Here are the top five NBA rookies so far this season 2023 (We should note that the Rookie of the Year award often goes to the player who separates himself in the second half of the season, although this year two players have already done that separation).
1. Chet Holmgren (Oklahoma City Thunder)
If — or, really, when — Holmgren is in the Rookie of the Year debate at the end of the season, we can expect the same tired arguments about him having an advantage spending a season on an NBA bench. It’s the same argument that Blake Griffin and Ben Simmons faced when they won ROY. This isn’t complex from our vantage point: By NBA rules he’s a rookie, so he’s a rookie.
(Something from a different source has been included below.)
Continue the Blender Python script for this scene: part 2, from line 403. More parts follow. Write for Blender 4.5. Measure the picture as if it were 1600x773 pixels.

Holmgren walked into a very defined role this season in Oklahoma City: Set picks for Shai Gilgeous-Alexander, pop out and space the floor or roll hard and be a force at the rim, and defensively be the back-line rim protector. Holmgren has thrived in that role averaging 17.1 points a game, shooting 37.1% on 3-pointers, grabbing 7.8 rebounds, and being a plus defender averaging 2.4 blocks a game. Holmgren is doing something rookies rarely do in the NBA — contribute to winning. Including hitting big shots.
He’s been efficient (63.9 true shooting percentage) and impactful. Holmgren wiped away concerns about how he’d bounce back from the Lisfranc injury to his foot that sidelined him last season, then he set the Thunder record for blocks in a game in his second NBA contest, and those concerns washed away. He is the clear ROY frontrunner right now.
2. Victor Wembanyama (San Antonio Spurs)
In one sense it’s tough to compare Holmgren and Wembanyama this season because their roles are so different. Holmgren walked into a clearly defined role on a team with an MVP-level player running the point. San Antonio is using Wembanyama in a variety of different ways — post up, bringing the ball up, running in transition, hub of the offense at the elbow, face up on the wing — and letting him explore the study space. For the Spurs, this season is about player development, both for Wembanyama and the point-forward experiment of Jeremy Sochan at the one.
Wembanyama is still putting up numbers: 19 points, 10.2 rebounds and 2.7 blocks a game. The efficiency is not there yet — 51.8 true shooting percentage, well below the league average — and neither is the consistency. He is up and down (partly due to the lack of talent around him, the Spurs have dropped 16 straight), but even on his off nights Wembanyama seems to make a play that reminds you of his potential. Then there are the good nights, like becoming the youngest player in NBA history to drop a 20/20 game.
Wembanyama has been everything the Spurs could have hoped for as a rookie, but this will be a process.
3. Jaime Jaquez Jr. (Miami Heat)
On Draft night, the reaction around the NBA to Miami taking Jaquez No. 18 out of UCLA was, “He’s a perfect Heat player.” So far, that has been spot on.
Jaquez is averaging 12.2 points a game for the Heat and the team is leaning hard into him as a key part of the rotation, playing at least 30 minutes in 11 of the team’s last 14 games (and at least 27 minutes in every one of those 14). He’s shown he can create his own shot at the NBA level, but what’s more impressive are the smart basketball plays he makes off the ball — it’s not that he can catch-and-shoot, it’s that he understands how to move into space and get himself open. This is the kind of instant help that drafting a four-year college player can bring.
4. Brandon Miller (Charlotte Hornets)
Miller didn’t explode out of the gate like some rookies — and Charlotte is not drawing a lot of attention with its play, especially with LaMelo Ball missing time — but Miller is finding himself on an NBA court. He’s averaging 14.6 points and 4.2 rebounds a game, while shooting 40.5% from 3. However, what has impressed veteran teammate Gordon Hayward is Miller’s court vision and passing, here is what Hayward told Michael Scotto of Hoopshype:
“I think the thing that impressed me the most about him was his poise in the pocket, especially with the ball in his hands, not only making plays for himself but being able to see over the defense. In practice, he makes passes across the court. That’s stuff that usually takes time to develop.”
5. Dereck Lively II (Dallas Mavericks)
Lively earned the starting center role with the Mavericks by Game 2 of the season because he is a natural fit next to Luka Doncic, a hard-rolling vertical threat teams ignore at their own risk. Maybe more importantly, Lively has been a positive defensive impact in Dallas as the shot-blocking rim protector — 1.6 blocks a game — that this team needed. He’s averaging 8.7 points a game on 73.5% shooting (almost every shot is at the rim) plus 7.7 rebounds a game, and a week ago he had a 20-point outing against Holmgren and the Thunder.
Lively was given an opportunity in Dallas and grabbed it with his play.